YABANCI SERMAYE NE ZAMAN GELİR VE HANGİ DERDE DEVADIR?

 

Ahmet Çakmak

Birgün/09.06.2004

 

Perihan Mağden ekonomiyi yakından izlediğini söylemişti ama iktisadi bir konuda bildiğim kadarıyla ilk defa yazı yazdı. Bu yazısında Tüpraş işçilerinin şirketin özelleştirmesine karşı çıkmakla çocuklarının iş imkanlarını zora soktuklarını söylüyor.

 

Aslında benzer görüşleri ifade eden bir sürü meslekten yazar var ama onlara cevap yetiştirmeyi sevmiyorum. Mağden farklı. O bence 'bizden' biri ve düşüncesinden çok emin olmalı ki iktisat yazısı yazdı. Ben de yanıldığını anlatmak istedim.

 

Mağden işsizliğin giderilmesi konusunda iç yatırımlara güvenemeyeceğimizi , o yüzden çarenin dış yatırımlar olduğunu söylüyor. Kendi hallerine bırakılırlarsa içerdekilere bel bağlanamayacağı doğru, son dönemde bizim gibi ülkelerde işsizliğin ancak dış yatırımlarla azaltılabildiği de doğru. Ama dış yatırımların artması için özelleştirme yapmak veya neoliberal programları uygulamak şart değil. Yabancılar görece karlı buldukları ve kendilerini güvende hissettikleri zaman geliyorlar.

 

Bizim gibi ülkelerin önemli bir sorunu dış yatırımların düşük katma değer yaratması. Gelişmekte olduğu söylenen ülkelerin dünya ihracatındaki payları hızla artmakta olduğu halde dünya gelirinden aldıkları payın azalmakta oluşunun nedeni bu. Mevcut dünya iş bölümünde bizim coğrafyamıza yüksek katma değerli ürünler düşmüyor. Bence bu durum değişebilir, bunun yolu var. Burada söylemek istediğim mevcut hali ile dış yatırımların işsizliği azaltabileceği, ama bunun hatırı sayılır reel gelir artışları yaratmayacağı ve özelleştirmelerin sürmesini gerektirmediği.
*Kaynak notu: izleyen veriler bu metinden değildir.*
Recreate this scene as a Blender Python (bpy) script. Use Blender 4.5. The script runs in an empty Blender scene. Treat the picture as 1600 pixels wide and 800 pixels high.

Yapılması gereken körlemesine neoliberal politikalar uygulamak değil. Bize gereken katma değeri görece yüksek, ileri ve geri üretim bağlantılarının istihdam katkısı görece yüksek ve Türkiye'nin teknolojik gelişmesine katkısı görece yüksek dış yatırımlardır. Bunun için de ulusal bir stratejinin oluşturulması, bu stratejinin işaret ettiği dış yatırım alanlarının belirlenmesi ve o alanlara gelmesini arzu ettiğimiz yabancı sermayeye özel teşviklerin sağlanması. O zaman göreceğiz ki Tüpraşın özelleştirilmemiş olması hiçte dertleri değil.

 

Bu işin Tüpraş işçileri ile ilgili kısmı. Çocuklarını ise çok daha zor bir dünya bekliyor. Türkiye dahil çok sayıda ülkenin nüfusunun büyük bir kısmı gençlerden ve çocuklardan oluşuyor. Bu demektir ki yüzmilyonlarca insan iş ve aş isteyerek geliyor. Bu korkunç bir sorun. Kapitalizmin tarihsel performansına ve mevcut dinamiklerine baktığımızda ondan bu konuda çare ummak için tek bir nedenimiz bile yok. Aslında insanlığın ulaştığı bilgi düzeyi gezegenimizde herkes için, tüm canlılar için iyi bir hayatı sağlamaya yetecek düzeyde. Ama bunun gerçekleşmesini sağlayabilecek üretim ilişkilerine sahip değiliz. Tüpraş işçilerinin çocukları konusuna gelince fazla büyük laflar etmeye başladım belki ama sanki üstümüze yürüyen yüzmilyonlarca çocuğun sorununu kapitalizm çerçevesinde çözebileceğimize hiç inanmıyorum. Deniz yavaş yavaş bitiyor.